Prove that there are two vectors $u,w ∈ U∩W$ $\hspace{1mm}$ s.t. $\hspace{1mm}$ $u≠zw$ $\hspace{1mm}$ ∀ z ∈ $\mathbb{C}$
First I considered one subspace being in $\mathbb{R}^5$ and the other in $\mathbb{C}^5$, but I don't think that would even work here because it's asking for a generalized proof given two subspaces of $\mathbb{C}^8$.
But here's where I'm really stuck. The intersection of two subspaces is itself a subspace, right? So then the three subspace properties hold (Additive Identity, Closure under Addition, Closure under Scalar Multiplication).
Since the question reads for any z ∈ $\mathbb{C}$, I'm thinking well if we let $z=a+bi$, then it's possible that $b=0$, at which point all we're dealing with is scalar multiplication, $\hspace{1mm}$ i.e. $\hspace{1mm}$ $u=aw$ $\hspace{2mm} ∀ a ∈ \mathbb{R}$.

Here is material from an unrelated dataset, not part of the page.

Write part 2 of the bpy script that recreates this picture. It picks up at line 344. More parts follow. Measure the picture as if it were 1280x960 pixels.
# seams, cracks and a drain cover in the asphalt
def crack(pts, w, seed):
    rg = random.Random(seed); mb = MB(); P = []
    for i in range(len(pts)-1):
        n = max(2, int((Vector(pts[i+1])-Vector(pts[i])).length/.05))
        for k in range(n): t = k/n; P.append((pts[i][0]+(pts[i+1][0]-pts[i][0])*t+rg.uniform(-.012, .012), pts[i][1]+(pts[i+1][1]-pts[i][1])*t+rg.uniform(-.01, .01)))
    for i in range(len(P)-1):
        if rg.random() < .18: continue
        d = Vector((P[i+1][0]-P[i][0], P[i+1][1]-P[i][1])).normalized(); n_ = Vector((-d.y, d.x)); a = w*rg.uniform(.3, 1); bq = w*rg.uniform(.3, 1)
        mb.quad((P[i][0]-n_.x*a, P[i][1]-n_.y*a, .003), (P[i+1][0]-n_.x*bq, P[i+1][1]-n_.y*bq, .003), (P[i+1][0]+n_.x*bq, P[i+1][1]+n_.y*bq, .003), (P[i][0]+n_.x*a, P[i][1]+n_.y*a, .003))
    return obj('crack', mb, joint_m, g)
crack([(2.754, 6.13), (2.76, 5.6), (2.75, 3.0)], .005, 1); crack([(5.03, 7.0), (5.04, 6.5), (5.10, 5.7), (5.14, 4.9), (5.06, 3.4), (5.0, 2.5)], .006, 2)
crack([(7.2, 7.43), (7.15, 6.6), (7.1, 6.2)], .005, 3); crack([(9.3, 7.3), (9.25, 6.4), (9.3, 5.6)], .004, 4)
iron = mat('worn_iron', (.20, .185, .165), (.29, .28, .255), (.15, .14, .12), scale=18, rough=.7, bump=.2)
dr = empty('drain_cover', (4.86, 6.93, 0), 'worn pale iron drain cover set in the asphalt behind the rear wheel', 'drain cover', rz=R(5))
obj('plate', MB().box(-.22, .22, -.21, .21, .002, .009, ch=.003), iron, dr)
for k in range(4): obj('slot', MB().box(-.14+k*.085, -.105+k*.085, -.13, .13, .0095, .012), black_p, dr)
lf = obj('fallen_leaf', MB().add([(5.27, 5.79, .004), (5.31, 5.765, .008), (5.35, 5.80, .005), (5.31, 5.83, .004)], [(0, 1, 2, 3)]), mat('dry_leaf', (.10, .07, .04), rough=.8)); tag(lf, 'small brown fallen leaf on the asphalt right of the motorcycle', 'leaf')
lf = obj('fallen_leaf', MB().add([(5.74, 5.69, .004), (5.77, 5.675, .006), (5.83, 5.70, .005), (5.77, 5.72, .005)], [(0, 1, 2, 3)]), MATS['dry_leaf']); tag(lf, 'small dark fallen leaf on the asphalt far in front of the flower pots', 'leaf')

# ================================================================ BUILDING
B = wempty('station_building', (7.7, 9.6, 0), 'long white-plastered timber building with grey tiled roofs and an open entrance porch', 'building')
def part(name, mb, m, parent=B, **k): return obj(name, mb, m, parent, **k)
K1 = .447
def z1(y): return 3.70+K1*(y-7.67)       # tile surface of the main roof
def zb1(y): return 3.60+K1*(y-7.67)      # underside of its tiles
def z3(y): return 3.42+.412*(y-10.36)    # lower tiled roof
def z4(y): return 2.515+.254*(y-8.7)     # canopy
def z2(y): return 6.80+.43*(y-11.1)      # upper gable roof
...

But this is totally allowed since we're working within a subspace.
Perhaps I need $u$ & $w$ to both be linearly independent, which would mean I should look at the bases of $U$ and $W$? But then what would the intersection look like? Thank you for taking the time to assist.
You're right with your second line of inquiry. Indeed, linear independence implies this condition (certainly if $u = zw$, then $u - zw = 0$ is a non-trivial linear combination of $u$ and $w$ that produces the zero vector). So, it suffices to show that $\dim(U \cap W) \ge 2$; if this is true, we can simply take the first two vectors of the basis to get two linearly independent vectors $u$ and $w$.
Now, the key result here is to use the following formula: $$\dim(U) + \dim(V) - \dim(U \cap V) = \dim(U + V).$$ Note that $U + V$ is a subspace of $\Bbb{C}^8$, and hence has dimension at most $8$. Also, $\dim(U) + \dim(V) = 5 + 5 = 10$ by assumption. Thus $$\dim(U \cap V) = 10 - \dim(U + V) \ge 10 - 8 = 2,$$ as required.